Les diplomates russes ont condamné les essais balistiques réalisés en Corée du Nord, tout en soulignant que ce pays était contraint de « jouer en défense ». Le vice-ministre russe des Affaires étrangères Igor Morgoulov a expliqué que l’une des raisons de l’activité du programme balistique nord-coréen était l’intention de la Corée du Sud — et à terme du Japon — d’adhérer à l’ABM global mis en place par les USA.
Pour sa part, le premier vice-président de la commission du Conseil de la Fédération (chambre haute du parlement russe) pour la défense et la sécurité Frants Klintsevitch a déclaré que l’unique moyen d’apaiser les tensions dans la région consistait à conclure un accord de paix entre la Corée du Nord et les États-Unis.

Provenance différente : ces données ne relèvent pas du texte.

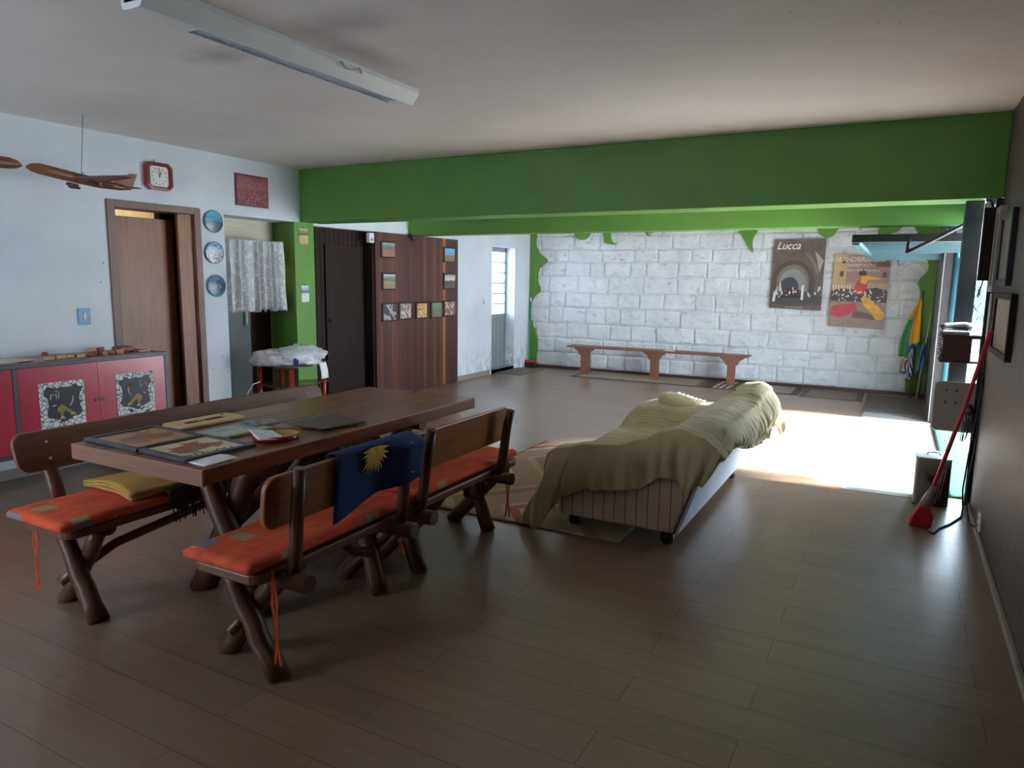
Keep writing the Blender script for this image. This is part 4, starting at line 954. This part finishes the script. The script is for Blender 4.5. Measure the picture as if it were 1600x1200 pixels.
bx('border', (-2.34, -1.1, 10.14, 10.93, 0, .008), rugmat('rug_dark', (84, 74, 70)), t); bx('field', (-1.95, -1.2, 10.2, 10.86, .008, .011), rugmat('rug_beige2', (150, 138, 124)), t); bx('stripes', (-2.26, -1.98, 10.16, 10.9, .008, .011), rugmat('rug_striped', (110, 98, 90), .09), t)
t = thing('runner_rug', (-.5, 10.4, 0), 'brown rug with thin pale border below the posters', 'rug')
bx('border', (-1.08, -.32, 10.05, 10.85, 0, .008), rugmat('rug_brown2', (100, 86, 76)), t); bx('field', (-1.0, -.4, 10.12, 10.78, .008, .011), rugmat('rug_grey', (128, 118, 108)), t)
for k, (x0, x1) in enumerate(((-.28, .36),)):
    t = thing('runner_rug', (.04, 9.9, 0), 'dark rug lying by the flags at the garage opening', 'rug'); bx('field', (x0, x1, 9.25, 10.7, 0, .01), rugmat('rug_dark3', (96, 88, 82)), t)
# zigzag rug by the sofa
n_ = NT('zigzag_rug_weave'); sx = n_.n('SeparateXYZ'); n_.l(n_.co((1, 1, 1)), sx.inputs[0])
zz = n_.math('PINGPONG', n_.math('MULTIPLY', sx.outputs['Y'], .8), .5)
dd = n_.math('ADD', sx.outputs['X'], zz); fr = n_.math('FRACT', n_.math('DIVIDE', dd, .9))
col = n_.ramp(fr, [(0, lin((156, 134, 110))), (.30, lin((178, 158, 134))), (.36, lin((150, 92, 78))), (.46, lin((184, 166, 144))), (.52, lin((146, 122, 98))), (.8, lin((160, 138, 112))), (.88, lin((132, 108, 86)))], 'CONSTANT')
fold = n_.noise(n_.co((1, 3, 1)), 3, 3); n_.bump(n_.math('ADD', fold, n_.math('MULTIPLY', n_.noise(n_.co(), 90, 2), .15)), .5, .01)
t = thing('zigzag_rug', (-2.0, 4.6, 0), 'beige rug with red-brown zigzag pattern slipping under the sofa', 'rug')
def fn(a, b):
    x = -2.80 + a * 1.5; y = 3.73 + b * 2.15 + .00 * a; z = .006 + .010 * max(0, noise.noise(Vector((x * 2.5 + y * 1.5, y * 4, 2)))) 
    return (x, y, z)
MB().grid(fn, 40, 50).out('weave', n_.fin(col, .95), t, solid=.006)

# ================================================================= SOFA
t = thing('sofa', (-1.38, 4.75, 0), 'long low sofa with striped side and white back under an olive bedspread', 'sofa')
SY0, SY1 = 3.84, 5.62
MB().prism([(-1.72, .075), (-1.01, .075), (-.97, .20), (-1.14, .36), (-1.72, .34)], 'y', SY0 + .02, SY1 - .02).out('base', MT['sofa_stripe'], t, .02)
MB().prism([(-1.74, .075), (-1.02, .075), (-.845, .60), (-1.04, .64), (-1.22, .52), (-1.40, .47), (-1.74, .47)], 'y', SY0, SY0 + .15).out('armrest', MT['sofa_stripe'], t, .02)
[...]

« La signature d’un accord de paix entre la Corée du Nord et les USA serait la meilleure solution. Tout le monde serait gagnant, y compris les États-Unis, et surtout le monde deviendrait plus sûr, a déclaré M. Klintsevitch aux journalistes. En signant un tel accord les Américains pourraient également prouver que leurs actions sur la péninsule coréenne ne sont pas dirigées contre la Russie ni la Chine. En tenant compte, entre autres, de la mentalité nord-coréenne, de la situation dans le pays, ce sont les USA qui doivent faire le premier pas. »
Mais il ne faut pas compter sur un tel changement pour l’instant. Le ministre japonais des Affaires étrangères Fumio Kishida et le secrétaire d’État américain Rex Tillerson se sont entretenus lundi par téléphone et ont déjà convenu de renforcer la pression sur la Corée du Nord.